Leave room for the player to explore. People are more invested in the things they initiate. You don’t always need to show the player the things they want to see, let the player find them. Get them to ask questions, and let discovery lead them to emotional investment.
DESIGN FOR THE INTENDED AUDIENCE
When it comes to players, there are 3 general categories:
Players who want to experience something
Players who want to express something
Players who want to prove something
Understand the different kinds of things each player category wants, and maximise the design of each component with the specific target in mind.
If everyone likes your game, but nobody loves it...the game will fail. Try to evoke strong responses (joy, excitement, passion), even if some of the responses might be negative. Players don’t need to love everything about your game, but they do need to love something about it.
FOCUS ON THE FUN
Make the fun part of your game also the right strategy to win. Don’t make players choose between fun and winning.
It’s not the player’s job to find the fun, it’s the designer’s job to put the fun where the player can’t help but find it. When players play a game, there is an implied promise that if they follow through with the game, they will have a good experience.
Thus, fun cannot be tangential, it has to be a core component of the entire experience.
To achieve this, sometimes subtlety doesn’t work and players can miss the obvious. In this case, don’t be afraid to be blunt - even if it means forcing the player down the ‘fun’ path, for their own good.
RESPECT THE PLAYER
Be more afraid of boring your player than challenging them.
Trying something grandiose but failing is memorable. Players can recognize that it could have been awesome, and they’ll forgive you, and see what you’ll try next. They respect the intent.
But when you bore the player, there is no such forgiveness. They’ll resent you and stop playing eventually.
To this end, you should know how to use your players as a resource, a barometer for discovering if problems exist. Players are generally good at recognizing problems, even if they are not as good at solving them.
Restrictions Breed Creativity. Designers tend to solve problems the exact same way every time. To get to new places, add a restriction so the same way won’t work, forcing interesting solutions to appear.

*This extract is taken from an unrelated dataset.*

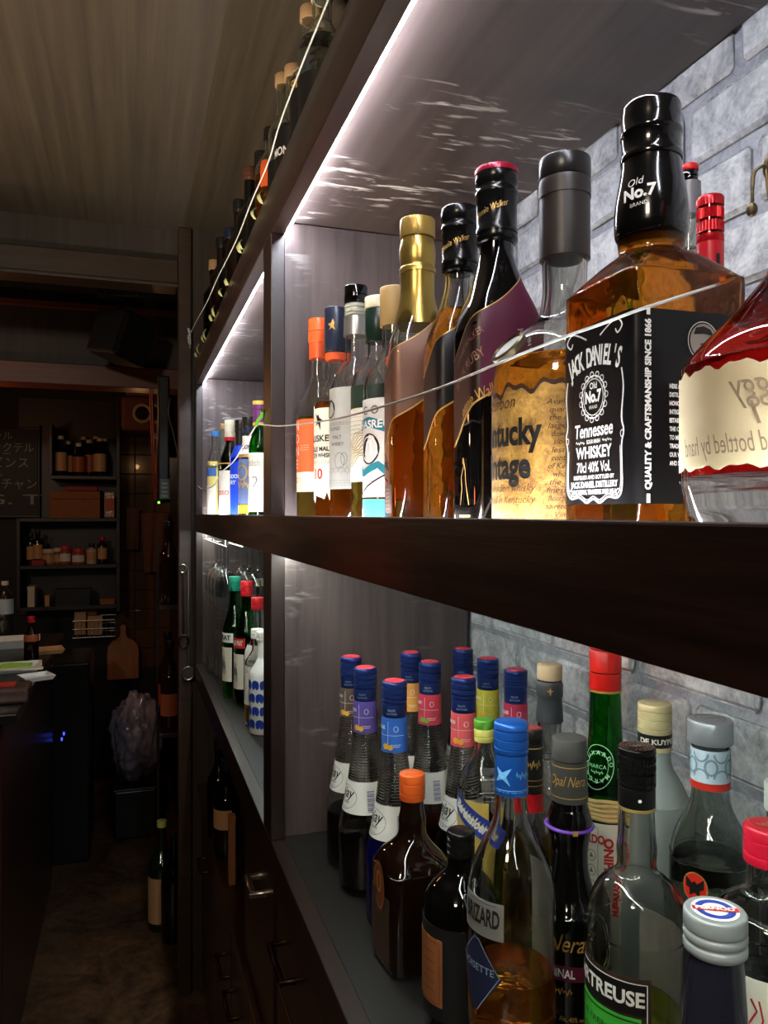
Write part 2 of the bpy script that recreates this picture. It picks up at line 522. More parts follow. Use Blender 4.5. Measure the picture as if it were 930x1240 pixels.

You don’t have to change much, to change everything. Instead of asking how much you need to add to your game, ask how little you need to add. Unrequired additions add complexity, muddy the message, and often waste resources. Look for ways to synergise off what you already have rather than introduce something new.
Don’t design to prove you can do something. It takes a large ego to will something into reality. But never forget that your goal is to deliver an optimal experience for your target audience, not your own self-satisfaction. Your decisions have to serve your game, not your ego.
By learning principles and best practices from game design, we are better able to create memorable and engaging experiences for our audiences.